Each Noteholder participating in the Offer will represent that it is not located in the United States and is not participating in the Offer from the United States, or it is acting on a non-discretionary basis for a principal located outside the United States that is not giving an order to participate in the Offer from the United States. For the purposes of this and the above paragraph, United States means the United States of America, its territories and possessions (including Puerto Rico, the U.S. Virgin Islands, Guam, American Samoa, Wake Island and the Northern Mariana Islands), any state of the United States of America and the District of Columbia.

Italy

None of the Offer, this announcement, the Tender Offer Memorandum or any other document or materials relating to the Offer have been submitted to the clearance procedures of the Commissione Nazionale per le Società e la Borsa (CONSOB) pursuant to Italian laws and regulations.  The Offer is being carried out in the Republic of Italy (Italy) as an exempted offer pursuant to article 101-bis, paragraph 3-bis of the Legislative Decree No. 58 of 24 February 1998, as amended (the Financial Services Act) and article 35-bis, paragraph 4 of CONSOB Regulation No. 11971 of 14 May 1999, as amended.
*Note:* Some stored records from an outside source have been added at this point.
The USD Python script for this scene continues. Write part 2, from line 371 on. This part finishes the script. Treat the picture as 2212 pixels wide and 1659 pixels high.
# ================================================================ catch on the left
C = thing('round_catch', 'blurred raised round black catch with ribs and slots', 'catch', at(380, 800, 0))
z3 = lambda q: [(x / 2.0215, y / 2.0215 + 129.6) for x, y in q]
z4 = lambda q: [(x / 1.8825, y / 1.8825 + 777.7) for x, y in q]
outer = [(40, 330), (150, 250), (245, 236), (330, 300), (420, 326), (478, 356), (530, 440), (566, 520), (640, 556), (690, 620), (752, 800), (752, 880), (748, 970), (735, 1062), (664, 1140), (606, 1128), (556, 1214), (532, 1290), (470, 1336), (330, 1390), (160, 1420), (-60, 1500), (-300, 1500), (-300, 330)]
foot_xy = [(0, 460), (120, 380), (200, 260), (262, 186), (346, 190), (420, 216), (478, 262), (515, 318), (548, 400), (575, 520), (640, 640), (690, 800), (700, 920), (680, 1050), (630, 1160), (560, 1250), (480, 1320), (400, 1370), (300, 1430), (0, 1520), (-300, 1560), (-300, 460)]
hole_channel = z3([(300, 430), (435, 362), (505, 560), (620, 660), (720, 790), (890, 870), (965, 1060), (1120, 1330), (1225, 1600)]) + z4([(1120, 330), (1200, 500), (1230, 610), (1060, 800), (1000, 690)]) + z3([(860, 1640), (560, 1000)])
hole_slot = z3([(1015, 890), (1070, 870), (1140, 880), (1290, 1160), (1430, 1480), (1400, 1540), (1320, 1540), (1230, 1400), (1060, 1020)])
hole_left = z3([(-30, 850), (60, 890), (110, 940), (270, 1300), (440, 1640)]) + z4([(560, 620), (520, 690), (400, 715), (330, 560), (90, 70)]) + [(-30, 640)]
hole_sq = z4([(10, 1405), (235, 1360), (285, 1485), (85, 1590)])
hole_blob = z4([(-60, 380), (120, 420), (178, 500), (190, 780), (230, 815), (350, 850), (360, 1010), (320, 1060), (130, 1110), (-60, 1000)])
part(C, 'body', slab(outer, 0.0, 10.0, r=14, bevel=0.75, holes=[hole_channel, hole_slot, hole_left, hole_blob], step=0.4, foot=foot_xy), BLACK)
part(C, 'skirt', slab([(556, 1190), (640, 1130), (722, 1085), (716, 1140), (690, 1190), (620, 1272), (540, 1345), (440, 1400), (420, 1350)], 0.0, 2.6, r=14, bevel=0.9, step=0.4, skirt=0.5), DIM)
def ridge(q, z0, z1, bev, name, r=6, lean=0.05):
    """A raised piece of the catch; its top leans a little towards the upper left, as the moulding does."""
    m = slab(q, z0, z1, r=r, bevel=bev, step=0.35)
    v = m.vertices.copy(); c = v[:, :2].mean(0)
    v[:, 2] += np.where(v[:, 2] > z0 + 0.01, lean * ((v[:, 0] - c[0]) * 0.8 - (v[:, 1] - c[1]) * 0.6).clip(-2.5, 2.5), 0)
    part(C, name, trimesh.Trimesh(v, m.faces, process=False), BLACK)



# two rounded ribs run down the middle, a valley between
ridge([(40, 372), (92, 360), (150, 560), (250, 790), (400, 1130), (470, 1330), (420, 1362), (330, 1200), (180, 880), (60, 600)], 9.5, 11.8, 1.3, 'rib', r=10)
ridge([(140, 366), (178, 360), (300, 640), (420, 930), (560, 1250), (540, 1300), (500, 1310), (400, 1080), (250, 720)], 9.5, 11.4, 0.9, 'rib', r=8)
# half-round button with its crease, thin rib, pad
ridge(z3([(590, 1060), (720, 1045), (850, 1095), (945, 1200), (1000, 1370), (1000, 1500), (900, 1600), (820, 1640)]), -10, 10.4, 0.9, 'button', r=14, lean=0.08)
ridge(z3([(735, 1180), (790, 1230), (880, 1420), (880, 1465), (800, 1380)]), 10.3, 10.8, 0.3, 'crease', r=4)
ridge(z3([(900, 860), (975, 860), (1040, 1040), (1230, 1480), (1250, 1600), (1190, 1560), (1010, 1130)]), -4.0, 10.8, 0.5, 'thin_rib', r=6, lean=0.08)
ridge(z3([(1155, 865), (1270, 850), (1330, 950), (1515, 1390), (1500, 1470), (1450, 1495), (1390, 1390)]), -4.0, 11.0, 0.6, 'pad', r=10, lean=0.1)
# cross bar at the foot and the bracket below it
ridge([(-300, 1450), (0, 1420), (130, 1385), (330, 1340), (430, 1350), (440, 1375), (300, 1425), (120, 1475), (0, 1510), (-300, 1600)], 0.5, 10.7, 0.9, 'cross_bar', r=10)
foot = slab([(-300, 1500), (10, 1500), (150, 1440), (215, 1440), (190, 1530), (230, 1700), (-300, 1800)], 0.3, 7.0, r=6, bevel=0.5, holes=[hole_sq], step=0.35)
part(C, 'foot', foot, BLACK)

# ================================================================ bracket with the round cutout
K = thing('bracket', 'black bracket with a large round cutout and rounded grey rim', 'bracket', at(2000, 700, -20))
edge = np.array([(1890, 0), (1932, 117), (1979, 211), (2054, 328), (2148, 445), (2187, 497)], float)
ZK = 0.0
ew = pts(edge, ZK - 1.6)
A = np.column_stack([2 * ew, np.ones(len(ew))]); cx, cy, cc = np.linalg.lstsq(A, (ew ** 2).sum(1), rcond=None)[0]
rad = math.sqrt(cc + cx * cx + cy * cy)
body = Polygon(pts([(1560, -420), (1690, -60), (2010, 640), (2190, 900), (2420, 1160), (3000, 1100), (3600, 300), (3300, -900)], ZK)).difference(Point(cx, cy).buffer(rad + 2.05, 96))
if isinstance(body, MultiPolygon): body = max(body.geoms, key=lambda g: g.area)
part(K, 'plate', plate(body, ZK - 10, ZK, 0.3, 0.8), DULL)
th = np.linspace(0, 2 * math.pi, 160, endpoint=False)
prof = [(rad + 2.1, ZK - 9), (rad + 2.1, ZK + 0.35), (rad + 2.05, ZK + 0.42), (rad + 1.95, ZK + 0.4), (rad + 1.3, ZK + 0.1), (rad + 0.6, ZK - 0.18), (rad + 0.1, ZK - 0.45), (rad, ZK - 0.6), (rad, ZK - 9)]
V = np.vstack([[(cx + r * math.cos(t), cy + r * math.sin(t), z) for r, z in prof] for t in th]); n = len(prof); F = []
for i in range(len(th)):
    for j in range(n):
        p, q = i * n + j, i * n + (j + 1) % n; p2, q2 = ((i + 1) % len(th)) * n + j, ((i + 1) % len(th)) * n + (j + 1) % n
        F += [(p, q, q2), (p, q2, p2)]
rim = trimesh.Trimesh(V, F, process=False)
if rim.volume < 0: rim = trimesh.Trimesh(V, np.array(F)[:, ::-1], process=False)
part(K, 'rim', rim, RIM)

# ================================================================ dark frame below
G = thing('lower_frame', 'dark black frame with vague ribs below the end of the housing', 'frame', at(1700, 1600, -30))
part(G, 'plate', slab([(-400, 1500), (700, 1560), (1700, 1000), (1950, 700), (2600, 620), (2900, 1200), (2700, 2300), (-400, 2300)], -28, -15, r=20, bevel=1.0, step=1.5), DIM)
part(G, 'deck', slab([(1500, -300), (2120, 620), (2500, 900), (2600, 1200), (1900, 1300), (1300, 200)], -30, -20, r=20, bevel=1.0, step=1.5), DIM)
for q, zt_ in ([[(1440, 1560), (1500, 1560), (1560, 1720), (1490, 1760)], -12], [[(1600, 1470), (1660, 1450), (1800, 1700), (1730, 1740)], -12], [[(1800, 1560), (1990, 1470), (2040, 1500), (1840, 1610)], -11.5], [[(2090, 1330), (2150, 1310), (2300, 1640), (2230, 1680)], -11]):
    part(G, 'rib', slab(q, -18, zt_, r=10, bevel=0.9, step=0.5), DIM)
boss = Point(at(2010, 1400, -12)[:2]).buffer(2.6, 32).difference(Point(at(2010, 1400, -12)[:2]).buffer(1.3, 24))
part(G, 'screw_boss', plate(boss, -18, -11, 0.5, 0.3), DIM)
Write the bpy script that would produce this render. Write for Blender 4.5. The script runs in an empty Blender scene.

Accordingly, Noteholders or beneficial owners of the Notes that are located in Italy may tender Notes for purchase pursuant to the Offer through authorised persons (such as investment firms, banks or financial intermediaries permitted to conduct such activities in Italy in accordance with the Financial Services Act, CONSOB Regulation No. 20307 of 15 February 2018, as amended from time to time, and Legislative Decree No. 385 of 1 September 1993, as amended) and in compliance with applicable laws and regulations or with requirements imposed by CONSOB or any other Italian authority.

Each intermediary must comply with the applicable laws and regulations concerning information duties vis-à-vis its clients in connection with the Notes and/or the Offer.

United Kingdom

The communication of this announcement, the Tender Offer Memorandum and any other documents or materials relating to the Offer is not being made and such documents and/or materials have not been approved by an authorised person for the purposes of section 21 of the Financial Services and Markets Act 2000.  Accordingly, this announcement, the Tender Offer Memorandum and any other documents and/or materials relating to the Offer are not being distributed to, and must not be passed on to, the general public in the United Kingdom.  The communication of such documents and/or materials as a financial promotion is only being made to, and may only be acted upon by, those persons in the United Kingdom falling within the definition of investment professionals (as defined in Article 19(5) of the Financial Services and Markets Act 2000 (Financial Promotion) Order 2005 (as amended, the Financial Promotion Order)) or persons who are within Article 43(2) of the Financial Promotion Order, or any other persons to whom it may otherwise lawfully be made under the Financial Promotion Order.

Belgium

The Offer is not being made, and will not be made or advertised, directly or indirectly, to any individual in Belgium qualifying as a consumer within the meaning of Article I.1, 2° of the Belgian Code of Economic Law, as amended from time to time (a Belgian Consumer) and this announcement, the Tender Offer Memorandum or any other documents or materials relating to the Offer have not been and shall not be distributed, directly or indirectly, in Belgium to Belgian Consumers.

France

The Offer is not being made, directly or indirectly, to the public in the Republic of France (France). This announcement, the Tender Offer Memorandum and any other documents and/or materials relating to the Offer have only been and shall only be distributed in France to qualified investors as defined in Article 2(e) of Regulation (EU) 2017/1129, as amended. Neither this announcement, the Tender Offer Memorandum nor any other documents and/or materials have been or will be submitted for clearance to or approved by the Autorité des Marchés Financiers.